The Purim After Andrew

In 2012, the Jewish holiday of Purim fell on March 8, exactly one week after Andrew Breitbart had died. I did not have time to go to synagogue the night before to hear the recitation of the Megillah, the Book of Esther. We had all been too busy with the re-launch of the website, which had rolled out as planned just days after Andrew died. And then there had been Andrew’s funeral earlier that week, with much of the blogosphere in attendance.

On top of that, my daughter had just turned one year old, and my wife and I were barely sleeping. Some friends of our showed up with mishloach manot, traditional charitable gifts of food exchanged on Purim. We gratefully accepted the plates of cookies and hamentaschen. The physical and emotional and intellectual toll of the week gone by had been extreme. It was a time of feeling quite wrung out by the world, and completely exhausted.

On the morning of March 8, I woke up absurdly early and drove through the dark, quiet streets of L.A. to the CNN studio in Hollywood. There, I would link up with Soledad O’Brien and her morning crew for an interview about Andrew’s story connecting Barack Obama with Derrick Bell at Harvard Law School. As I settled into the chair, I noted they were teasing the segment as a kind of second death. They intended to bury me and the site.

I heard Andrew’s voice in my mind. Question the premise. Fight. I summoned everything I had learned in law school about navigating tough examinations and negotiations. I steeled myself for what I knew was coming. And the rest, basically, is TV history. I walked out of the studio and drove back across the city through the still-dark streets. I called Steve Bannon on the way. He had seen it. We both couldn’t stop laughing. A total victory.
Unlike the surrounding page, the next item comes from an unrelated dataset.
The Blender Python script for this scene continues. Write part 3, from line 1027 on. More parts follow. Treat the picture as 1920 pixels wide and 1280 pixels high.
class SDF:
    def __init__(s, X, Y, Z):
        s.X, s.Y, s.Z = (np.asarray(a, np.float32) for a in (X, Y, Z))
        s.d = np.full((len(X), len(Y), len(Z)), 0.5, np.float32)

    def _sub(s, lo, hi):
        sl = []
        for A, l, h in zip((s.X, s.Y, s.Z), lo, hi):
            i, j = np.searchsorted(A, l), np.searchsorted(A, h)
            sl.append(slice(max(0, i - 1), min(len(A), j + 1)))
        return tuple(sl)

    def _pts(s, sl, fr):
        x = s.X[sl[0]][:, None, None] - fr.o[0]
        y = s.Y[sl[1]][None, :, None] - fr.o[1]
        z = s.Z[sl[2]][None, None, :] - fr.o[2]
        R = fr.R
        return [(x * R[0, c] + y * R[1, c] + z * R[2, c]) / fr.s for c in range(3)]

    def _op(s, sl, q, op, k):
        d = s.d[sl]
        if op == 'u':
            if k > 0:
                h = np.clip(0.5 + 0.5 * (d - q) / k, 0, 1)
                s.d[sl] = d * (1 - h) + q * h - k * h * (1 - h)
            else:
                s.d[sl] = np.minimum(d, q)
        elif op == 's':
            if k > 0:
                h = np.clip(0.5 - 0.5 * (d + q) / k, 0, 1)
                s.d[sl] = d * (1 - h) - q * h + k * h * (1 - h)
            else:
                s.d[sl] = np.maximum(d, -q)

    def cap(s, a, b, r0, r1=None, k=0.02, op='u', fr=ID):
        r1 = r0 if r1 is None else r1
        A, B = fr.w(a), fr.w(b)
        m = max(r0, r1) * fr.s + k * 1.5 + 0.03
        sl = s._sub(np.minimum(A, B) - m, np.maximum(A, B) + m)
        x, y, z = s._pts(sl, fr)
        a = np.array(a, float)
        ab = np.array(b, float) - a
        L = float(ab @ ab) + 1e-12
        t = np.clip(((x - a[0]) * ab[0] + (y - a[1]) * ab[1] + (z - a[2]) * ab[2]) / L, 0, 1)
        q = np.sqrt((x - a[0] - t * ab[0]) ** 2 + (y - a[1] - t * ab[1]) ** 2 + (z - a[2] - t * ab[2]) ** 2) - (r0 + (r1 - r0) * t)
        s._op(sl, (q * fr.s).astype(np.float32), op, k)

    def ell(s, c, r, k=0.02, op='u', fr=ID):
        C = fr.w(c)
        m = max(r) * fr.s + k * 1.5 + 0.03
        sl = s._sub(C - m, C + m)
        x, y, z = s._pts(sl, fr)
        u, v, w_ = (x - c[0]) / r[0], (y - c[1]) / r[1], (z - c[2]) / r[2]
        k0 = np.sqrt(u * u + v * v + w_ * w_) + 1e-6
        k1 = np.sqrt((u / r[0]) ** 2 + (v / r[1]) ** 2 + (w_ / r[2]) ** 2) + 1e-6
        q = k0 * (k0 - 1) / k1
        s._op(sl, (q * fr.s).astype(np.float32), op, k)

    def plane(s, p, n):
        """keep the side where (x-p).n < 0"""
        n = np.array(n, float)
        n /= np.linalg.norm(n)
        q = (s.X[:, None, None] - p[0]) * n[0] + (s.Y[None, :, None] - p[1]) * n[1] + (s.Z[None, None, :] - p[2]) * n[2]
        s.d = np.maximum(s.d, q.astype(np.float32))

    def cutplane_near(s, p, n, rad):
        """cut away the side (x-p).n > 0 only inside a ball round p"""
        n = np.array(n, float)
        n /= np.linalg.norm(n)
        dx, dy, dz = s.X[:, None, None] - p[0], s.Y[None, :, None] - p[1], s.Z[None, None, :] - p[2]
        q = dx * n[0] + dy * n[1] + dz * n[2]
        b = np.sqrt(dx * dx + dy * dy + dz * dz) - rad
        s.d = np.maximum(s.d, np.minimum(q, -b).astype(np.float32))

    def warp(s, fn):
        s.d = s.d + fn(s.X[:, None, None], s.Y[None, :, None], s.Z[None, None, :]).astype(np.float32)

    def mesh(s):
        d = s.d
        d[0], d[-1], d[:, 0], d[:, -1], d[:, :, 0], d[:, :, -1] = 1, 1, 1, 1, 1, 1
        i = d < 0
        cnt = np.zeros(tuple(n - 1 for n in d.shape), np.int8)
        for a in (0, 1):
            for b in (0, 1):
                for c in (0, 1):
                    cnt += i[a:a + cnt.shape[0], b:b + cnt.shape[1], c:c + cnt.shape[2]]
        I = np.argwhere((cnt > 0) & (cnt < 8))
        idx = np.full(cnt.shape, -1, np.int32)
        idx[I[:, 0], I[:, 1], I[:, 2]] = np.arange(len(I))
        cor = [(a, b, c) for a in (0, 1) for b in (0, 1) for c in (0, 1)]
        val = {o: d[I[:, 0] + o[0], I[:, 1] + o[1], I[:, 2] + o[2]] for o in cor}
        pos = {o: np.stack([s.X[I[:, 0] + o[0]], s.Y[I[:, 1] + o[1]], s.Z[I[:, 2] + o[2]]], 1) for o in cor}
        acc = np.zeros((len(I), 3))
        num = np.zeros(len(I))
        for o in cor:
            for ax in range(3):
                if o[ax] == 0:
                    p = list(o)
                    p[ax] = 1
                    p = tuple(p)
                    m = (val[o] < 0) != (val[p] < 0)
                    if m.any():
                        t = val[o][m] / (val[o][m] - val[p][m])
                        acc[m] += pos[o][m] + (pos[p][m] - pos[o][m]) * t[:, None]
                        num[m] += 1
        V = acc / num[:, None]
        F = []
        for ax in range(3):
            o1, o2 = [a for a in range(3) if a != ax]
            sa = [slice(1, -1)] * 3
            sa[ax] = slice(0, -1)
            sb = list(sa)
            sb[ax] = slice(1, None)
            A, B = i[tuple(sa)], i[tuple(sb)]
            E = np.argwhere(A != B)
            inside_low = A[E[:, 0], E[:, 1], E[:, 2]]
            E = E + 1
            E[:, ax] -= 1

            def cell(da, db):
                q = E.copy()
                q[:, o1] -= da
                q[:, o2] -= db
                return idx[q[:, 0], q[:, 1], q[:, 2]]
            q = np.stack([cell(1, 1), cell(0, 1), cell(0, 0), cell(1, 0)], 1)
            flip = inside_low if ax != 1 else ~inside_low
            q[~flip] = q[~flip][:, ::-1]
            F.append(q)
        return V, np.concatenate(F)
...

That was only the beginning. The Internet lit up. My phone wouldn’t stop ringing. The fight continued, much as it had for the previous week, but with a new sense of momentum. That afternoon, a beleaguered Larry Solov looked up from his desk and shook my hand. It felt like we had turned the tide that day, that the media had done their worst, and we had pushed back. I felt no malice towards O’Brien or CNN. I just felt a kind of relief.

It was mid-afternoon before I realized I had still not heard the Megillah, and that Purim was fading. Ben Shapiro, who had been equally busy, figured out that there was a reading happening shortly nearby, at the home of the UCLA rabbi. So we headed out into L.A. traffic in his Mustang and made it just before the start. And as I followed along with the words, listening to the timeless story of survival against the odds, I just let the tears roll.